Blower Door Test: The Only Way to Prove Your Home Doesn't Leak

You've replaced your windows, added external wall insulation, waterproofed the roof. Your energy engineer tells you that you now lose 70% less heat. But how do you actually know? How do you prove the contractor installed the windows correctly?

The answer is one thing: the Blower Door Test. It's the only objective method that measures the overall airtightness of the entire building - not just windows, but also joints, pipe penetrations and electrical pass-throughs. A test that costs from €300 but could save you thousands.

1. What Is a Blower Door Test?

A specialised industrial fan is mounted into the frame of an external door, sealed with a calibrated fabric panel. The fan extracts air outward, creating a negative pressure of 50 Pascal (equivalent to a light Beaufort 4 breeze). Under this "artificial" depressurisation, every gap becomes visible: outside air rushes in through every weak point. The test is completely non-destructive - it causes no damage to the home or the windows.

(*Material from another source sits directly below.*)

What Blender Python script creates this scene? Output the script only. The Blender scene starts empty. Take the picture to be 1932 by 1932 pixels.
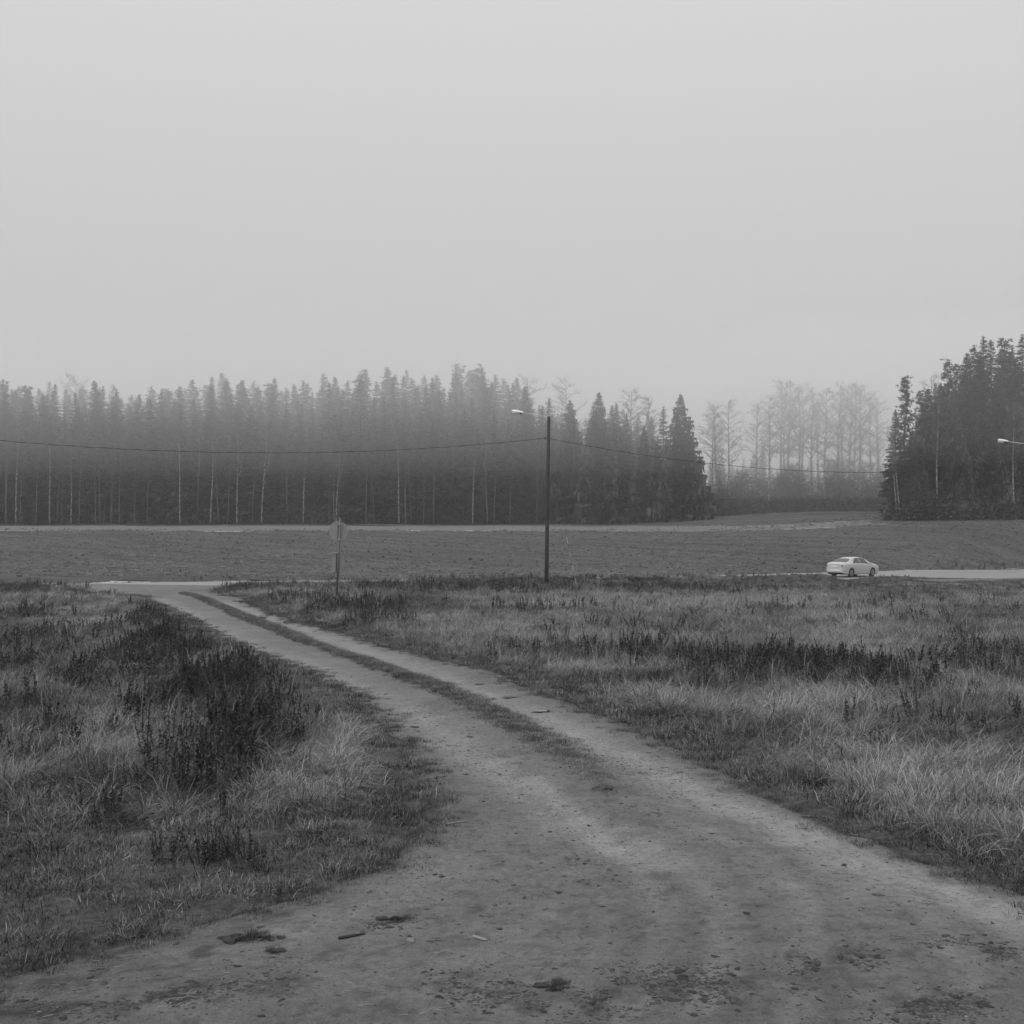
import bpy, math, random
import numpy as np
from mathutils import Vector, Matrix

random.seed(7)
rng = np.random.default_rng(11)
S = bpy.context.scene
R = math.radians

# ------------------------------------------------------------------ camera
FPX, HOR, EYE = 2300.0, 989.0, 3.7        # focal length and horizon row of a 1932 px wide picture, eye height in metres
cam_d = bpy.data.cameras.new('camera')
cam = bpy.data.objects.new('camera', cam_d)
S.collection.objects.link(cam)
cam_d.sensor_fit = 'HORIZONTAL'
cam_d.sensor_width = 36
cam_d.lens = 36 * FPX / 1932
cam_d.clip_start, cam_d.clip_end = 0.1, 4000
cam.location = (0, 0, EYE)
cam.rotation_euler = (R(90) + math.atan((HOR - 966) / FPX), 0, 0)
S.camera = cam

# ------------------------------------------------------------------ sky, sun, exposure
SUN_EL, SUN_AZ = 52, 225
w = bpy.data.worlds.new('World')
S.world = w
w.use_nodes = True
nt = w.node_tree
nt.nodes.clear()
sky = nt.nodes.new('ShaderNodeTexSky')
sky.sky_type = 'NISHITA'
sky.sun_disc = False
sky.sun_elevation = R(SUN_EL)
sky.sun_rotation = R(SUN_AZ)
sky.dust_density = 6
bw = nt.nodes.new('ShaderNodeRGBToBW')
# overcast: an even grey cloud cover, nearly twice as bright overhead than at the horizon
tc = nt.nodes.new('ShaderNodeTexCoord')
sep = nt.nodes.new('ShaderNodeSeparateXYZ')
mr = nt.nodes.new('ShaderNodeMapRange')
mr.inputs['From Min'].default_value = 0.0
mr.inputs['From Max'].default_value = 1.0
mr.inputs['To Min'].default_value = 6.1
mr.inputs['To Max'].default_value = 12.6
mixw = nt.nodes.new('ShaderNodeMix')
mixw.data_type = 'FLOAT'
mixw.inputs[0].default_value = 0.9
bg = nt.nodes.new('ShaderNodeBackground')
bg.inputs['Strength'].default_value = 0.085
out = nt.nodes.new('ShaderNodeOutputWorld')
L = nt.links.new
L(sky.outputs[0], bw.inputs[0])
L(tc.outputs['Generated'], sep.inputs[0])
L(sep.outputs['Z'], mr.inputs['Value'])
L(bw.outputs[0], mixw.inputs[2])
L(mr.outputs[0], mixw.inputs[3])
L(mixw.outputs[0], bg.inputs['Color'])
L(bg.outputs[0], out.inputs['Surface'])

sd = bpy.data.lights.new('sun', 'SUN')
sd.energy = 1.5
sd.angle = R(40)
sun = bpy.data.objects.new('sun', sd)
S.collection.objects.link(sun)
az = R(SUN_AZ)
dirv = Vector((math.sin(az) * math.cos(R(SUN_EL)), math.cos(az) * math.cos(R(SUN_EL)), math.sin(R(SUN_EL))))
sun.rotation_euler = dirv.to_track_quat('Z', 'Y').to_euler()
sun.location = (0, 0, 60)

S.view_settings.view_transform = 'Standard'
S.view_settings.look = 'None'
S.view_settings.exposure = 0.0
S.view_settings.gamma = 1.0
S.view_settings.use_curve_mapping = False
S.render.engine = 'CYCLES'
cy = S.cycles
cy.use_denoising = True
cy.max_bounces = 6
cy.diffuse_bounces = 2
cy.glossy_bounces = 2
cy.transmission_bounces = 3
cy.transparent_max_bounces = 40
cy.volume_bounces = 3


# ------------------------------------------------------------------ small helpers
def link(o):
    S.collection.objects.link(o)
    return o


def tag(o, label=None, cat=None, group=None, kind=None):
    if label: o['label'] = label
    if cat: o['category'] = cat
    if group: o['group'] = group
    if kind: o['kind'] = kind
    return o


def empty(name, loc, rz=0.0, rx=0.0, ry=0.0, sc=1.0):
    o = bpy.data.objects.new(name, None)
    o.empty_display_size = 0.3
    o.location = loc
    o.rotation_euler = (rx, ry, rz)
    o.scale = (sc, sc, sc) if not isinstance(sc, tuple) else sc
    return link(o)


class MB:
    """collects faces and links them as one mesh object"""
    def __init__(self):
        self.v, self.f = [], []

    def add(self, vs, fs):
        n = len(self.v)
        self.v.extend([tuple(p) for p in vs])
        self.f.extend([tuple(i + n for i in f) for f in fs])

    def box(self, c, s, rot=None):
        vs = []
        for x in (-.5, .5):
            for y in (-.5, .5):
                for z in (-.5, .5):
                    p = Vector((x * s[0], y * s[1], z * s[2]))
                    if rot is not None: p = rot @ p
                    vs.append(p + Vector(c))
        self.add(vs, [(0, 1, 3, 2), (4, 6, 7, 5), (0, 4, 5, 1), (2, 3, 7, 6), (0, 2, 6, 4), (1, 5, 7, 3)])

    def tube(self, pts, rad, n=8, cap=True):
        pts = [Vector(p) for p in pts]
        if not hasattr(rad, '__len__'): rad = [rad] * len(pts)
        vs, fs = [], []
        ref = None
        for i, p in enumerate(pts):
            d = (pts[min(i + 1, len(pts) - 1)] - pts[max(i - 1, 0)]).normalized()
            if ref is None:
                ref = Vector((1, 0, 0)) if abs(d.x) < .8 else Vector((0, 1, 0))
            u = (ref - d * ref.dot(d)).normalized()
            ref = u
            v = d.cross(u)
            for k in range(n):
                a = 2 * math.pi * k / n
                vs.append(p + (u * math.cos(a) + v * math.sin(a)) * rad[i])
        for i in range(len(pts) - 1):
            for k in range(n):
                a, b = i * n + k, i * n + (k + 1) % n
                fs.append((a, b, b + n, a + n))
        if cap:
            fs.append(tuple(range(n - 1, -1, -1)))
            m = (len(pts) - 1) * n
            fs.append(tuple(m + k for k in range(n)))
        self.add(vs, fs)

    def mesh(self, name, mat, smooth=False):
        me = bpy.data.meshes.new(name)
        me.from_pydata(self.v, [], self.f)
        if mat: me.materials.append(mat)
        if smooth: me.polygons.foreach_set('use_smooth', [True] * len(me.polygons))
        me.update()
        return me

    def build(self, name, mat, parent=None, smooth=False):
        o = link(bpy.data.objects.new(name, self.mesh(name, mat, smooth)))
        if parent: o.parent = parent
        return o


# value noise on a lattice
_perm = np.random.default_rng(3).random((256, 256))


def vnoise(x, y):
    xi, yi = np.floor(x).astype(int), np.floor(y).astype(int)
    fx, fy = x - xi, y - yi
    fx, fy = fx * fx * (3 - 2 * fx), fy * fy * (3 - 2 * fy)
    a = _perm[xi & 255, yi & 255]; b = _perm[(xi + 1) & 255, yi & 255]
    c = _perm[xi & 255, (yi + 1) & 255]; d = _perm[(xi + 1) & 255, (yi + 1) & 255]
    return (a * (1 - fx) + b * fx) * (1 - fy) + (c * (1 - fx) + d * fx) * fy


def fbm(x, y, sc, oct=4):
    x, y = np.asarray(x, float), np.asarray(y, float)
    s, a, t = 0, 1.0, 0
    for o in range(oct):
        s = s + a * vnoise(x / sc + 17.3 * o, y / sc + 9.1 * o)
        t += a; a *= .5; sc *= .5
    return s / t - .5


def ss(x, a, b):
    t = np.clip((np.asarray(x, float) - a) / (b - a), 0, 1)
    return t * t * (3 - 2 * t)


# ------------------------------------------------------------------ the lie of the land
ROAD = np.array([(-90, 40, .2), (-70, 51, .1), (-45, 64, -.05), (-22, 77, -.2), (2, 86, -.35), (14, 89.8, -.35), (25.6, 96.2, -.35),
                 (36, 104.3, -.55), (48, 115, -.95), (62, 126, -1.3), (90, 140, -1.5), (130, 152, -1.5)], float)


def smooth_line(P, step=1.0):
    out_ = []
    for i in range(len(P) - 1):
        p0, p1, p2, p3 = P[max(i - 1, 0)], P[i], P[i + 1], P[min(i + 2, len(P) - 1)]
        n = max(2, int(np.linalg.norm(p2 - p1) / step))
        for k in range(n):
            t = k / n
            out_.append(.5 * (2 * p1 + (p2 - p0) * t + (2 * p0 - 5 * p1 + 4 * p2 - p3) * t * t + (3 * p1 - p0 - 3 * p2 + p3) * t ** 3))
    out_.append(P[-1])
    return np.array(out_)


RD = smooth_line(ROAD, 2.0)
_pd = [-80, 40, 62, 75, 90, 100, 112, 130, 150, 165, 180, 200, 230, 300, 700]
_pz = [0, 0, -.02, -.2, -.42, -.45, .0, .9, 1.95, 2.72, 3.28, 3.75, 4.2, 5, 8]


def road_coord(x, y):
    """signed distance to the road's centre line (positive beyond it) and its height there"""
    x, y = np.asarray(x, float), np.asarray(y, float)
    best = np.full(x.shape, 1e9); sgn = np.zeros(x.shape); zz = np.zeros(x.shape)
    for i in range(len(RD) - 1):
        a, b = RD[i], RD[i + 1]
        dx, dy = b[0] - a[0], b[1] - a[1]
        l2 = dx * dx + dy * dy
        t = np.clip(((x - a[0]) * dx + (y - a[1]) * dy) / l2, 0, 1)
        ex, ey = x - a[0] - t * dx, y - a[1] - t * dy
        d = np.hypot(ex, ey)
        m = d < best
        best = np.where(m, d, best)
        sgn = np.where(m, np.sign(dx * ey - dy * ex), sgn)
        zz = np.where(m, a[2] + t * (b[2] - a[2]), zz)
    return best * sgn, zz


def bank(x):
    """cross slope of the road: it leans into its bend on the right"""
    return .02 + .05 * ss(x, 29, 42)


def zat(x, y, d=None, zr=None):
    x, y = np.asarray(x, float), np.asarray(y, float)
    z = sum(np.interp(y + o, _pd, _pz) for o in (-6, -3, 0, 3, 6)) / 5
    z = z + 2.0 * ss(x, 10, 56) * ss(y, 108, 156)
    z = z + fbm(x, y, 9, 3) * .22 * ss(y, 12, 30)
    if d is None: d, zr = road_coord(x, y)
    wgt = 1 - ss(np.abs(d), 4.0, 15.0)
    z = z * (1 - wgt) + (zr + bank(x) * np.clip(d, -5, 5) - .05) * wgt
    berm = np.exp(-((d + 5.8) / 1.5) ** 2) * (ss(x, -19, -16) * (1 - ss(x, 22.4, 24.4)) + 1 - ss(x, -25.5, -22.5) + .45 * ss(x, 25, 26.5) * (1 - ss(x, 27, 37)))
    return z + (.42 + .2 * ss(x, -12, 0) + .22 * (1 - ss(x, -28, -24))) * berm


def field_relief(x, y):
    along, across = x * .79 - y * .61, x * .61 + y * .79
    return .14 * fbm(x * .35 + y * .25, y, 2.4, 3) + .42 * fbm(along / 14, across, 3.0, 3) * ss(-x, -25, 15)


def zp(x, y):
    return float(zat(np.array([x]), np.array([y]))[0])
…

Blower Door Test equipment - fan mounted in a door frame

2. What It Measures: n50 and ACH

Digital Blower Door manometer displaying n50 reading

The main result is expressed as n50 - the number of air changes per hour at 50 Pa. For example, n50 = 3.0 means that in one hour the indoor air is replaced 3 times through leakage.

🔴 n50 > 5 - Weak Envelope

Typical values for old Greek homes without insulation. Draughts are clearly felt, energy loss is massive. Replacing windows alone can reduce n50 by 30–50%. In some measurements we've seen, 1980s Greek homes reached n50 = 8–12.

🟡 n50 = 1.5–3 - Modern Home

Decent airtightness. The building is properly insulated and windows are carefully installed. KENAK 2020 requires n50 ≤ 3.0 for new residences.

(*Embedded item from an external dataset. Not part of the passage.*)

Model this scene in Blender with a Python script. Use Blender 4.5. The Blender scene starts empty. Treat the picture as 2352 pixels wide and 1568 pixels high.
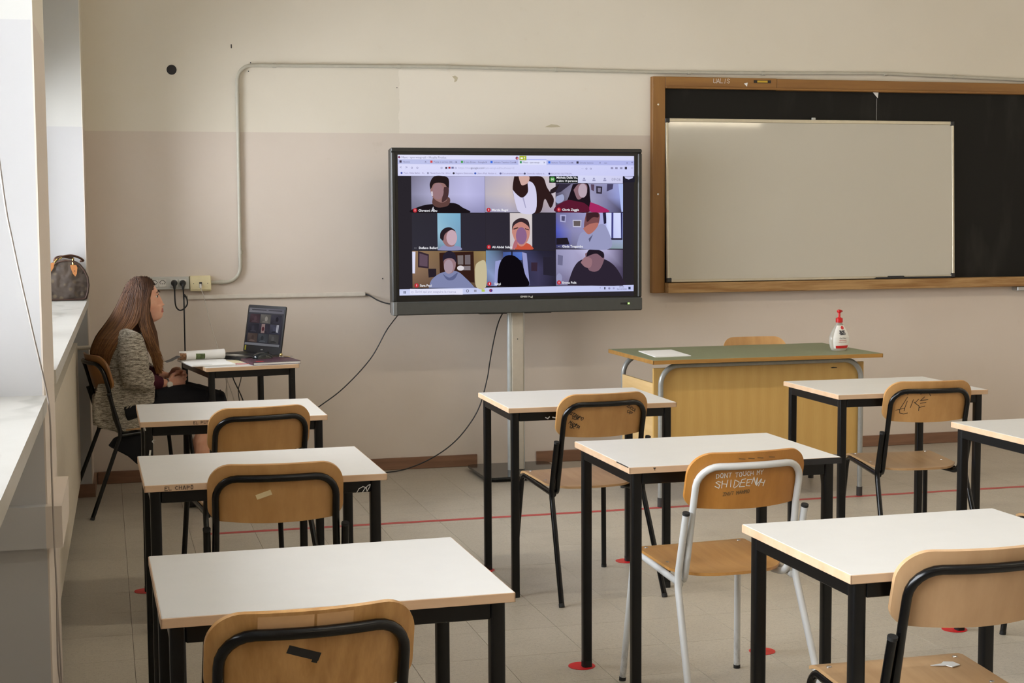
import bpy, bmesh, math, random
import numpy as np
from mathutils import Vector, Matrix, Euler
random.seed(7)
sc = bpy.context.scene
COL = sc.collection
PI = math.pi

# ------------------------------------------------------------------ camera
cam_data = bpy.data.cameras.new('camera')
cam = bpy.data.objects.new('camera', cam_data); COL.objects.link(cam)
cam_data.sensor_width = 36.0
cam_data.lens = 3503.0 / 2352.0 * 36.0
_p, _r, _yaw = math.radians(4.7467), math.radians(-0.314), math.radians(-15.0)
_fw = Vector((0, math.cos(_p), -math.sin(_p))); _up = Vector((0, math.sin(_p), math.cos(_p))); _rt = Vector((1, 0, 0))
_r2 = math.cos(_r) * _rt + math.sin(_r) * _up
_u2 = -math.sin(_r) * _rt + math.cos(_r) * _up
_R = Matrix.Rotation(_yaw, 3, 'Z') @ Matrix((_r2, _u2, -_fw)).transposed()
cam.matrix_world = Matrix.Translation((0, 0, 1.5274)) @ _R.to_4x4()
cam_data.clip_start = 0.05
sc.camera = cam

# ------------------------------------------------------------------ world, lights, exposure
world = bpy.data.worlds.new('overcast_sky'); sc.world = world
world.use_nodes = True
_bg = world.node_tree.nodes['Background']
_bg.inputs['Color'].default_value = (0.90, 0.945, 1.0, 1)
_bg.inputs['Strength'].default_value = 16.5
sc.view_settings.view_transform = 'Standard'
sc.view_settings.look = 'None'
sc.view_settings.gamma = 1.0
sc.view_settings.use_curve_mapping = False
sc.view_settings.exposure = 0.2
sc.cycles.max_bounces = 10
sc.cycles.diffuse_bounces = 6
sc.cycles.sample_clamp_indirect = 8.0

WINDOWS = [(-0.10, 3.98), (4.53, 8.58)]       # niches along the left wall (y ranges)
WIN_OPEN = [(1.05, 2.95), (1.05, 2.22)]       # glass height left free by the roller shutters
def wx(y): return -0.078 - 0.0145 * (8.98 - y)   # the left wall runs very slightly askew
def portal(y0, y1, z0, z1):
    l = bpy.data.lights.new('window_portal', 'AREA'); l.shape = 'RECTANGLE'
    l.size = y1 - y0; l.size_y = z1 - z0; l.cycles.is_portal = True
    o = bpy.data.objects.new('window_portal', l); COL.objects.link(o)
    o.location = (wx((y0 + y1) / 2) - 0.52, (y0 + y1) / 2, (z0 + z1) / 2)
    o.rotation_euler = Vector((-1, 0, 0)).to_track_quat('Z', 'Y').to_euler()
    m = Matrix((( 0, 0, -1), (1, 0, 0), (0, -1, 0))).to_4x4()   # local x along y, local z out of the room
    o.rotation_euler = m.to_euler()
for (a, b), (c, d) in zip(WINDOWS, WIN_OPEN): portal(a, b, c, d)
LAMPS = [(1.6, 1.8), (4.1, 1.8), (6.66, 1.8), (1.6, 5.6), (4.1, 5.6), (6.66, 5.6), (1.6, -1.2), (4.1, -1.2), (6.66, -1.2)]
LAMP_POWER = 24.0

# ------------------------------------------------------------------ materials
def lin(c):
    return tuple((v / 12.92 if v <= 0.04045 else ((v + 0.055) / 1.055) ** 2.4) for v in c)
def rgb(r, g, b): return lin((r / 255, g / 255, b / 255)) + (1.0,)
class NT:
    def __init__(s, name):
        s.m = bpy.data.materials.new(name); s.m.use_nodes = True
        s.t = s.m.node_tree; s.b = s.t.nodes['Principled BSDF']; s.o = s.t.nodes['Material Output']
    def n(s, typ, **kw):
        nd = s.t.nodes.new(typ)
        for k, v in kw.items():
            if k.startswith('i_'):
                key = k[2:]; key = int(key) if key.isdigit() else key.replace('_', ' ')
                nd.inputs[key].default_value = v
            else: setattr(nd, k, v)
        return nd
    def l(s, a, b): s.t.links.new(a, b)
    def math(s, op, a, b=None, clamp=False):
        nd = s.n('ShaderNodeMath', operation=op); nd.use_clamp = clamp
        for i, v in enumerate((a, b)):
            if v is None: continue
            if isinstance(v, (int, float)): nd.inputs[i].default_value = v
            else: s.l(v, nd.inputs[i])
        return nd.outputs[0]
    def mix(s, f, a, b, blend='MIX'):
        nd = s.n('ShaderNodeMix', data_type='RGBA', blend_type=blend)
        for key, v in ((0, f), (6, a), (7, b)):
            if isinstance(v, (int, float)): nd.inputs[key].default_value = v
            elif isinstance(v, tuple): nd.inputs[key].default_value = v
            else: s.l(v, nd.inputs[key])
        return nd.outputs[2]
    def noise(s, vec, scale, detail=3.0, rough=0.55):
        nd = s.n('ShaderNodeTexNoise'); nd.inputs['Scale'].default_value = scale
        nd.inputs['Detail'].default_value = detail; nd.inputs['Roughness'].default_value = rough
        if vec is not None: s.l(vec, nd.inputs['Vector'])
        return nd.outputs[0]
    def ramp(s, f, p0, p1, c0=(0, 0, 0, 1), c1=(1, 1, 1, 1)):
        nd = s.n('ShaderNodeValToRGB'); e = nd.color_ramp.elements
        e[0].position = p0; e[1].position = p1; e[0].color = c0; e[1].color = c1
        s.l(f, nd.inputs[0]); return nd.outputs[0]
    def bump(s, h, strength, dist=0.002):
        nd = s.n('ShaderNodeBump'); nd.inputs['Strength'].default_value = strength
        nd.inputs['Distance'].default_value = dist; s.l(h, nd.inputs['Height'])
        s.l(nd.outputs[0], s.b.inputs['Normal'])
    def pos(s): return s.n('ShaderNodeNewGeometry').outputs['Position']
    def obj(s): return s.n('ShaderNodeTexCoord').outputs['Object']
    def scale(s, v, sx, sy, sz):
        nd = s.n('ShaderNodeMapping'); nd.inputs['Scale'].default_value = (sx, sy, sz)
        s.l(v, nd.inputs['Vector']); return nd.outputs[0]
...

🟢 n50 ≤ 0.6 - Passive House

The Passivhaus gold standard. Virtually zero leakage. Requires impeccable installation, AIRSTOP-type sealing tapes on every joint, and exclusively Class 4 airtightness windows.

3. The Power Combo: Blower Door + Thermal Camera

When an infrared thermal camera is used alongside the test, the technician can see exactly where air enters. Cold spots appear as blue/purple on the screen.

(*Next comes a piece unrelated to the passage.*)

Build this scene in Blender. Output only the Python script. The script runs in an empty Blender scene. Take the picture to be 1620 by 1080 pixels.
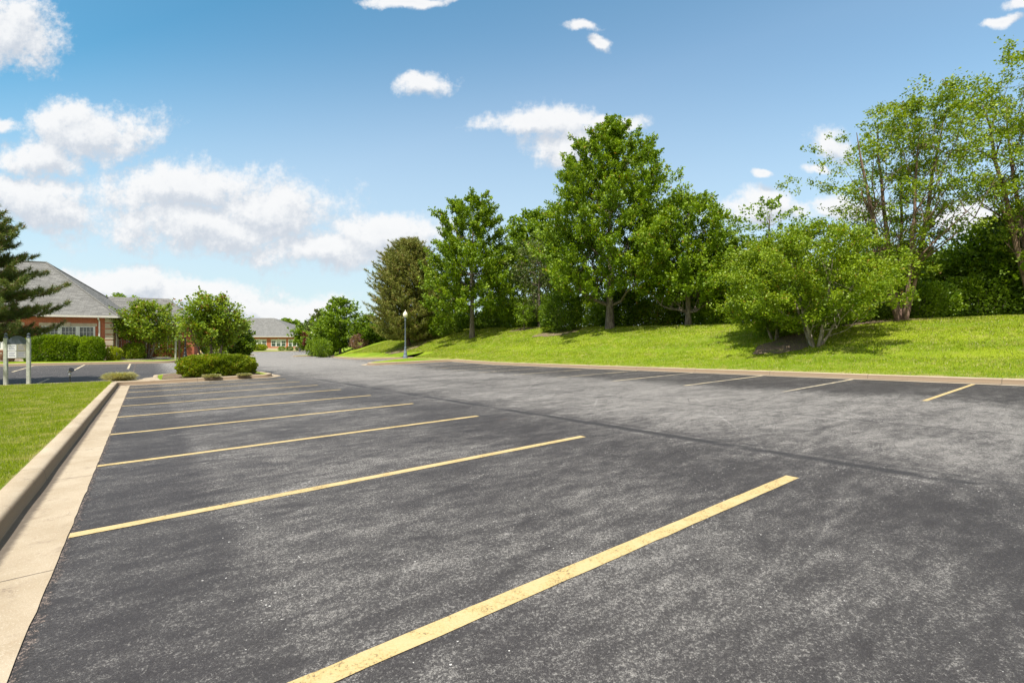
import bpy, bmesh, math, random
import numpy as np
from math import radians, pi, sin, cos, tan, sqrt, atan2
from mathutils import Vector, geometry, noise as mnoise

S = bpy.context.scene
C = S.collection
# ------------------------------------------------------------------ camera
cd = bpy.data.cameras.new('camera'); cam = bpy.data.objects.new('camera', cd); C.objects.link(cam)
cam.location = (0, 0, 1.4); cam.rotation_euler = (radians(90), 0, 0)
cd.sensor_width = 36; cd.lens = 16.87; cd.clip_start = .05; cd.clip_end = 6000
S.camera = cam
# ------------------------------------------------------------------ exposure
S.view_settings.view_transform = 'Standard'; S.view_settings.look = 'None'
S.view_settings.gamma = 1; S.view_settings.exposure = 0.70; S.view_settings.use_curve_mapping = False
S.cycles.max_bounces = 6; S.cycles.transparent_max_bounces = 4
# ------------------------------------------------------------------ sun
SV = Vector((.23, .46, -1.0)).normalized()
sd = bpy.data.lights.new('sun', 'SUN'); sun = bpy.data.objects.new('sun', sd); C.objects.link(sun)
sd.energy = 4.3; sd.angle = radians(.53); sd.color = (1, .955, .88)
sun.rotation_euler = SV.to_track_quat('-Z', 'Y').to_euler(); sun.location = (-20, -30, 50)


class NB:
    """tiny node-tree helper"""
    def __init__(s, tree): s.t = tree; s.n = tree.nodes; s.l = tree.links
    def node(s, typ, **kw):
        n = s.n.new(typ)
        for k, v in kw.items():
            if k.startswith('in_'):
                key = k[3:]; key = int(key) if key.isdigit() else key.replace('_', ' ')
                s.put(n.inputs[key], v)
            else: setattr(n, k, v)
        return n
    def put(s, sock, v):
        if isinstance(v, bpy.types.NodeSocket): s.l.new(v, sock)
        elif isinstance(v, bpy.types.Node): s.l.new(v.outputs[0], sock)
        else:
            if sock.type == 'RGBA' and not isinstance(v, (int, float)) and len(v) == 3: v = (*v, 1)
            sock.default_value = v
    def m(s, op, a, b=0.0, c=None, clamp=False):
        n = s.n.new('ShaderNodeMath'); n.operation = op; n.use_clamp = clamp
        s.put(n.inputs[0], a); s.put(n.inputs[1], b)
        if c is not None: s.put(n.inputs[2], c)
        return n.outputs[0]
    def v(s, op, a, b=(0, 0, 0), scale=None):
        n = s.n.new('ShaderNodeVectorMath'); n.operation = op
        s.put(n.inputs[0], a); s.put(n.inputs[1], b)
        if scale is not None: s.put(n.inputs['Scale'], scale)
        return n.outputs['Value'] if op in ('LENGTH', 'DOT_PRODUCT', 'DISTANCE') else n.outputs['Vector']
    def ramp(s, x, a, b, lo=0.0, hi=1.0, smooth=True):
        n = s.n.new('ShaderNodeMapRange'); n.interpolation_type = 'SMOOTHSTEP' if smooth else 'LINEAR'
        s.put(n.inputs['Value'], x); s.put(n.inputs['From Min'], a); s.put(n.inputs['From Max'], b)
        s.put(n.inputs['To Min'], lo); s.put(n.inputs['To Max'], hi); return n.outputs['Result']
    def mix(s, f, a, b, mode='MIX'):
        n = s.n.new('ShaderNodeMix'); n.data_type = 'RGBA'; n.blend_type = mode
        s.put(n.inputs[0], f); s.put(n.inputs[6], a); s.put(n.inputs[7], b); return n.outputs[2]
    def noise(s, vec, scale, detail=4, rough=.55, out='Fac', dist=0):
        n = s.n.new('ShaderNodeTexNoise'); s.put(n.inputs['Vector'], vec); s.put(n.inputs['Scale'], scale)
        n.inputs['Detail'].default_value = detail; n.inputs['Roughness'].default_value = rough
        n.inputs['Distortion'].default_value = dist
        return n.outputs[out]
    def mapping(s, vec, scale=(1, 1, 1), rot=(0, 0, 0), loc=(0, 0, 0)):
        n = s.n.new('ShaderNodeMapping'); s.put(n.inputs['Vector'], vec)
        n.inputs['Scale'].default_value = scale; n.inputs['Rotation'].default_value = rot; n.inputs['Location'].default_value = loc
        return n.outputs[0]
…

Thermal camera detecting air leak around a window frame

🎯 Common Weak Points

Around windows: poor sealing between the frame and the wall (missing or badly applied polyurethane foam). Under roller shutters: the shutter box often needs dedicated insulation as it's frequently the biggest thermal weak spot. Electrical panels & pipes: penetrations left unsealed during construction.

💡 Money-Saving Tip

Run the Blower Door test before the interior finish (plasterboard, plaster) is completed. If a leak is found, the repair costs very little. After finishing works, the same repair can cost ten times as much. Plan Blower Door into the construction schedule from the start, not as an afterthought.

4. When Do You Need a Blower Door Test?

Not every home needs a Blower Door test. The key scenarios:

Passive house target - n50 below 0.6

🏗️ New Build or Major Renovation

If you're replacing all windows in your home, request a Blower Door test before paying the contractor. If n50 exceeds expectations, it proves the installation didn't meet spec - and you can request reinstallation or remediation.

📋 "Exoikonomo" Subsidy

In certain categories of the programme, the Blower Door Test is a prerequisite for certification. Ask your energy auditor whether it applies to your case.

💰 Cost & Duration

€300–600 for an apartment, depending on size. The procedure takes 2–3 hours. A one-off investment that proves, in black and white, whether the contractor did their job properly.